Frequently Asked Questions
Why does a siren sound higher when approaching and lower when receding?
When the source moves toward you, each successive sound wave is emitted slightly closer to you, compressing the wave crests and increasing the frequency. When receding, waves are stretched apart, lowering the frequency. The effect is purely geometric — the siren's actual frequency doesn't change.
What happens when the source speed equals the speed of sound?
At exactly Mach 1, the denominator in the Doppler formula (v − vₛ) becomes zero, meaning the observed frequency would theoretically approach infinity. In practice, all the emitted waves pile up into a shock wave (sonic boom). The Doppler formula no longer applies beyond Mach 1 — supersonic physics requires a different treatment.
Is the Doppler formula the same for light and sound?

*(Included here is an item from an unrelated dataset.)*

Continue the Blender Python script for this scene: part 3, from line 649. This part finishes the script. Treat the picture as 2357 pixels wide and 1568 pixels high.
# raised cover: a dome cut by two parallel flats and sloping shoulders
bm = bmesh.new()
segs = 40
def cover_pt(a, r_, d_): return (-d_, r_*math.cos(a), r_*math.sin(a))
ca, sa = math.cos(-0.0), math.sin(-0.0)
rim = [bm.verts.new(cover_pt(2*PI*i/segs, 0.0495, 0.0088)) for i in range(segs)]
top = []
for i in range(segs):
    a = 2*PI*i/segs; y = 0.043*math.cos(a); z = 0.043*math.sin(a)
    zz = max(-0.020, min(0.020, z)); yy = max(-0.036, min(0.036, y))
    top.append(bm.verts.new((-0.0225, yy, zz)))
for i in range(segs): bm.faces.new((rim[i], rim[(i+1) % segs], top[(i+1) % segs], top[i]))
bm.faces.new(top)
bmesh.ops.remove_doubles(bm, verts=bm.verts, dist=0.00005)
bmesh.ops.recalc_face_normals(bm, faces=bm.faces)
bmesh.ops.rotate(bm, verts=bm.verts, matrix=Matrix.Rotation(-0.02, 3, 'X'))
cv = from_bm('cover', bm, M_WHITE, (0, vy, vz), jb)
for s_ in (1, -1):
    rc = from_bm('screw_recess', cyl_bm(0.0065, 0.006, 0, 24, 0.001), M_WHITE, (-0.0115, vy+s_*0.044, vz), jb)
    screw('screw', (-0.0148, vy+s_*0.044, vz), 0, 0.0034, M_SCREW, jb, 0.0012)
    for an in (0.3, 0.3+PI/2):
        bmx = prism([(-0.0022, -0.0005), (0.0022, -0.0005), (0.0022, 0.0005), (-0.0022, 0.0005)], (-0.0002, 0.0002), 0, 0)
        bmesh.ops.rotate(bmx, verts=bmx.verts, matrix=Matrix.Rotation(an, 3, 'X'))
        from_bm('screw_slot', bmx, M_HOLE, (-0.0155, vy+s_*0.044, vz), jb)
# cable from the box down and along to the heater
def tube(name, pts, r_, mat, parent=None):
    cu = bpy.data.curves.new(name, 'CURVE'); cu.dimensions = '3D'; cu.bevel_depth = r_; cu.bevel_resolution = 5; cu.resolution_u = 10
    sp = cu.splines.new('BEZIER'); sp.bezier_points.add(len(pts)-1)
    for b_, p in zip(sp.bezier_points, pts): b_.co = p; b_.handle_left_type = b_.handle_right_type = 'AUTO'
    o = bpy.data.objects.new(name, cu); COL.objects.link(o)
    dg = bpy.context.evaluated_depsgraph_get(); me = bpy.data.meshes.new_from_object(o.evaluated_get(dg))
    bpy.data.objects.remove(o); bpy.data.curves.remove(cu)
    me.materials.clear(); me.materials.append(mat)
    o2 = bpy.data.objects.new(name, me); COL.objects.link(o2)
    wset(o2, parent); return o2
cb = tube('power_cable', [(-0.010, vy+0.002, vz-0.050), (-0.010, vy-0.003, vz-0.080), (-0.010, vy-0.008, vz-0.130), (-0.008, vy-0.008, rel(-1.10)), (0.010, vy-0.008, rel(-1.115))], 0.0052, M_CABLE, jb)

Similar but not identical. For sound, the formula depends on whether the source or observer is moving (they are not interchangeable). For light (electromagnetic waves), the relativistic Doppler formula treats both symmetrically because the speed of light is constant in all reference frames: f' = f₀ × √((1+β)/(1−β)) where β = v/c.
How do I calculate frequency shift in cents?
Cents = 1200 × log₂(f'/f₀). This converts the frequency ratio to a musical interval where 100 cents = 1 semitone, 1200 cents = 1 octave. A 10% frequency increase corresponds to about 165 cents — roughly 1.5 semitones above the original pitch.